Boring’s arrival in Nashville showcases the power of Musk’s reputation as a technological innovator. It also highlights the skepticism among some officials who have seen the tunnel company make flashy promises on which it never delivers.
Musk has proposed a high-speed underground network of cars on electric skates to stretch from Chicago’s Loop to O’Hare International Airport; a “hyperloop” from Washington to New York for which he said he had “verbal government approval;” and a tunnel to eliminate traffic to Dodger Stadium in Los Angeles, among others. None was ever built. Aside from its people-mover in Las Vegas, Boring hasn’t actually constructed anything the public can currently use.
In Nashville, city officials pitched on the proposal initially kept their focus on a transit referendum already in the works. But the state quietly kept the plans alive.
In December, Boring published an environmental analysis that found impacts related to geology wouldn’t be significant along the proposed route. The author, Davey Resource Group, also noted that the analysis was based on data provided by Boring. If additional exploratory borings turned up more complicated underground conditions, “the recommendations and opinions provided herein may change,” the analysis said.
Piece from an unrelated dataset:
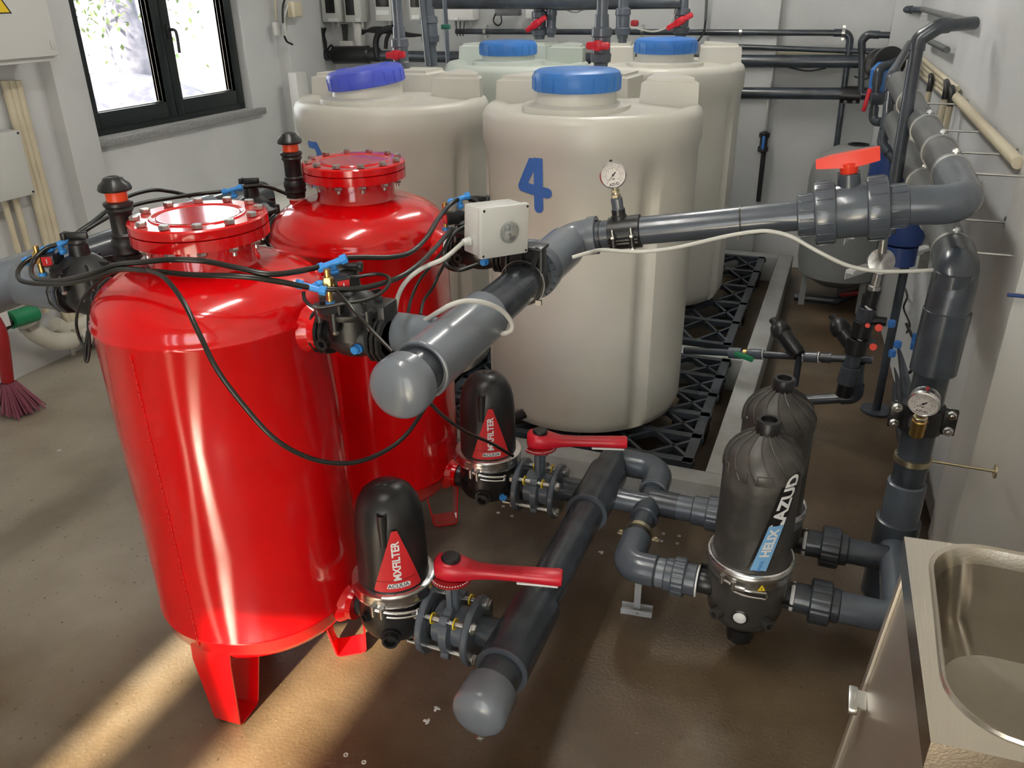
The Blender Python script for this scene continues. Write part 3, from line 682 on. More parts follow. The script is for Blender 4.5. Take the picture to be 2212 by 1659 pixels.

During his Spaces appearance, Davis said the tunnels will be monitored by cameras at a surveillance center that’s staffed around the clock, and will feature fire-suppression and ventilation systems. The tunnels will have emergency exits at regular intervals, in accordance with building codes.
Davis has also been pressed about how Boring would handle a vehicle fire in a tunnel that is too narrow to fit a fire truck or ambulance.
Boring’s Narrow Tesla-Only Tunnel
“We actually have vehicles available,” Davis said. “We call them buggies, but they’re much fancier than that, which are emergency response vehicles outfitted with equipment that also allow the firefighters to enter the tunnels.”
In community forums, Boring often references increasingly elaborate visions of the system it says could transform Nashville, and even connect to Memphis and other cities across the region.
On X, Davis suggested that underground parking garages around the city could be tied into the Music City Loop, and floated the possibility of extending tunnels under other major thoroughfares. The system could even cross the Cumberland River to Nissan Stadium, the home of the NFL’s Tennessee Titans, Davis said. But then he stopped himself.
“The last part I said isn’t a real thing,” he said. “Nothing’s happened there yet. But we’d certainly love to do it.”